Liberty Matters

What Lies Ahead for Latin American Liberty?

    

The flourishing of liberty worldwide clearly derived much from its resilient Iberian rootstock. Like all tangled growths, however, the process has been anything but consistent or uniform. Liberty, especially in Latin America, is in a precarious position today and it is not at all clear where the trend lies. While there are beacons of hope, they stand in a fog of repressive, kleptocratic statism. Vast human and natural resources are lost in the gloom.
What will the next century bring in terms of liberty’s prospects, especially in the Spanish-speaking world?
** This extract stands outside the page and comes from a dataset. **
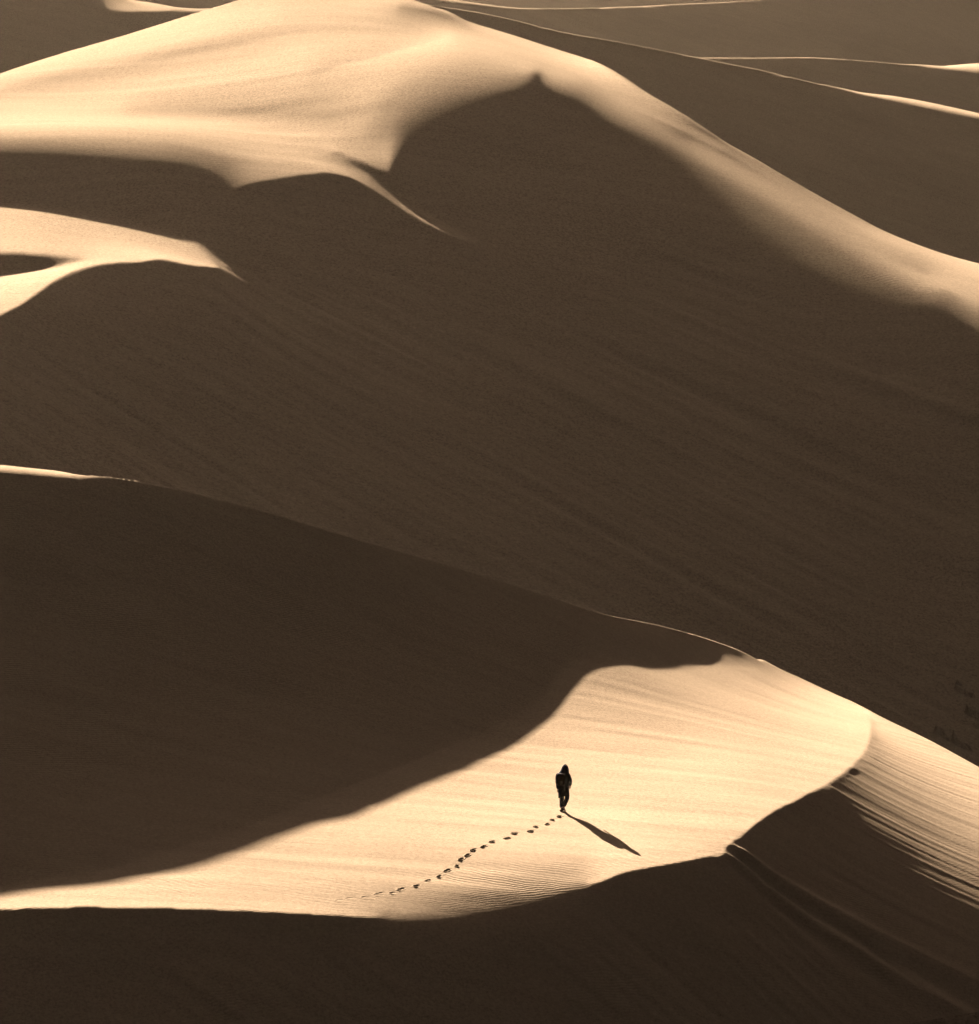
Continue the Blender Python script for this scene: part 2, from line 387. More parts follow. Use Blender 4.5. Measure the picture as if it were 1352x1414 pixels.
# ------------------------------------------------------------------ traced lines: the great dune behind
CREST_B = [(-560, 270), (-140, 147), (0, 103), (80, 76), (160, 53), (240, 28), (300, 10), (350, -5), (420, -20), (480, -21), (530, -12),
           (565, -2), (600, 7), (640, 13), (662, 14), (715, 10), (740, 32), (780, 60), (850, 105), (950, 165), (1050, 222),
           (1150, 278), (1245, 328), (1300, 341), (1352, 353), (1490, 388), (1900, 492)]
fB = Field(-140, 1490, -60, 1180, 2.0)
cB = [
    dict(p=CREST_B, r=[.38, .38, .4, .4, .38, .36, .33, .3, .26, .26, .26, .24, .22, .2, .26, .36, .36, .36, .36, .36, .36, .36, .36, .36, .36, .36, .36], o=2),
    dict(p=[(555, 12), (590, 18), (630, 24), (650, 26)], l=.05, r=.05, o=1),
    # shoulder crest running from the left edge down to the bowl
    dict(p=[(-140, 172), (0, 170), (100, 166), (200, 166), (300, 172), (380, 178), (430, 190), (470, 215), (510, 251),
            (560, 285), (600, 308), (640, 327), (655, 334)], l=.38, r=.38, o=1.5),
    dict(p=[(-140, 213), (0, 209), (100, 209), (200, 213), (270, 224), (315, 243)], l=[.1, .1, .1, .09, .06, .03], r=[-.07, -.07, -.07, -.06, -.05, -.03], o=[15, 15, 15, 16, 15, 13]),
    dict(p=[(313, 375), (312, 330), (314, 290), (320, 272), (332, 261), (350, 254), (380, 249), (420, 242), (460, 240), (488, 246)],
         l=[-.06, -.06, -.05, -.01, .03, .1, .14, .18, .2, .22], r=-.1, o=[2, 2, 2, 2, 2, 3, 3, 3, 3, 2]),
    dict(p=[(488, 246), (520, 265), (560, 293), (600, 316), (650, 336)], l=.26, r=-.1, o=2),
    dict(p=[(462, 209), (480, 221), (510, 241), (540, 264), (580, 290), (620, 311), (654, 329)], l=-.08, r=.34, o=2),
    dict(p=[(465, 208), (500, 223), (538, 241)], l=.3, r=-.08, o=2),
    dict(p=[(540, 240), (543, 215), (546, 193), (541, 175), (560, 150), (600, 131), (660, 116), (715, 107), (738, 100)],
         l=[.25, .18, .12, .08, .07, .08, .09, .11, .14], r=[-.1, -.08, -.06, -.05, -.05, -.05, -.05, -.06, -.08], o=[3, 8, 14, 19, 22, 21, 19, 14, 7]),
    dict(p=[(303, 368), (312, 372), (318, 382), (306, 380)], l=-.08, r=-.08, o=.5), dict(p=[(656, 338), (668, 342), (672, 352), (660, 348)], l=-.06, r=-.06, o=.5),
    
    dict(p=[(740, 104), (745, 150), (760, 220), (790, 270), (825, 315), (850, 352)], l=-.13, r=-.11, o=3),
    dict(p=[(745, 103), (770, 119), (800, 126), (850, 156), (950, 202), (1050, 260), (1150, 322), (1250, 384), (1352, 446), (1490, 530)],
         l=.10, r=-.09, o=[6, 9, 12, 14, 16, 17, 17, 17, 16, 15]),
    dict(p=[(760, 76), (850, 128), (950, 182), (1050, 246), (1150, 308), (1250, 368), (1352, 420), (1490, 490)], l=.26, r=.26, o=1),
    dict(p=[(-140, 150), (0, 128), (100, 103), (170, 93), (240, 76), (340, 56), (420, 44), (500, 34)], l=[.26, .22, .2, .19, .19, .19, .22, .2], r=[.26, .22, .2, .19, .19, .19, .22, .2], o=1),
    dict(p=[(-140, 130), (0, 111), (100, 86), (200, 62), (300, 36), (380, 14)], l=.33, r=.33, o=1),
    dict(p=[(0, 146), (120, 136), (220, 118), (330, 108), (420, 106)], l=.32, r=.32, o=1),
    dict(p=[(180, 148), (260, 149), (340, 152), (420, 158), (470, 160)], l=[.24, .21, .18, .16, .16], r=[.24, .21, .18, .16, .16], o=1),
    dict(p=[(440, 104), (470, 92), (510, 82), (560, 68), (620, 50)], l=[.17, .18, .2, .22, .24], r=[.24, .26, .28, .29, .3], o=2.5),
    # hollow, tongue and the low crest at the left
    dict(p=[(-140, 274), (0, 278), (60, 284), (120, 292), (180, 303), (230, 320), (270, 341), (299, 367)],
         l=-.1, r=[.27, .27, .27, .25, .22, .2, .2, .25], o=2),
    dict(p=[(-140, 349), (0, 350), (60, 352), (112, 357)], l=.24, r=[-.06, -.06, -.05, .1], o=4),
    dict(p=[(-140, 396), (0, 380), (50, 373), (112, 361)], l=[-.08, -.08, -.06, .15], r=.4, o=2),
    dict(p=[(-140, 520), (0, 436), (30, 420), (60, 398), (90, 380), (120, 369), (160, 363), (200, 361), (220, 358), (260, 366), (299, 370)],
         l=[.28, .28, .3, .33, .34, .35, .36, .36, .36, .36, .36], r=[-.1, -.08, -.07, -.05, -.04, -.03, -.03, -.04, -.04, -.05, -.06], o=2),
]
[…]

A Peruvian Uber driver working the airport circuit in Washington, DC gave me perhaps the clearest account: he said that the primary obstacle holding back freedom in Latin America is “police who steal.” And he is right: abstract cultural attachments to liberty are one thing, but it requires a robust framework of law to make those abstractions tangible—that generate the kind of prosperity that makes it unnecessary to move to “el otro lado” to make a living. Rule of law, upheld within an institutional apparatus that insulates against political whims, is paramount.
Those nations in Latin America that occupy the lowest ranks on the liberty index—Cuba, Venezuela, Nicaragua, Haiti—are those where liberty is a commodity, a provisional asset to be doled out by the authorities, generally at the whim of corrupt police officials. The state, with its monopoly on violence, operates on the principle of personality rather than systematic, impartial application of justice.
This brings the argument full circle: Miguel Cervantes, writing over four hundred years ago, noted that liberty was “…one of the most precious gifts given by heaven to mankind.” The sentiment captured Spain’s popular attachment to freedom but also contained an implicit warning: arbitrary acts of “justice” under an unchecked king were antithetical to liberty. Sancho Panza warns Don Quixote: “Be careful, your grace, for Justice, which is the king himself, …is punishing [these prisoners] for their crimes.” The crimes were transparently false, however, thereby highlighting the point that liberty could only exist under disinterested rule of law.
How Latin America (and the Americas more broadly for that matter) grapples with the relationship between state power and individual liberty will have enormous implications. The liberal project gained an immense boost from the Spanish Enlightenment—how it proceeds will depend on how well its lessons have been learned.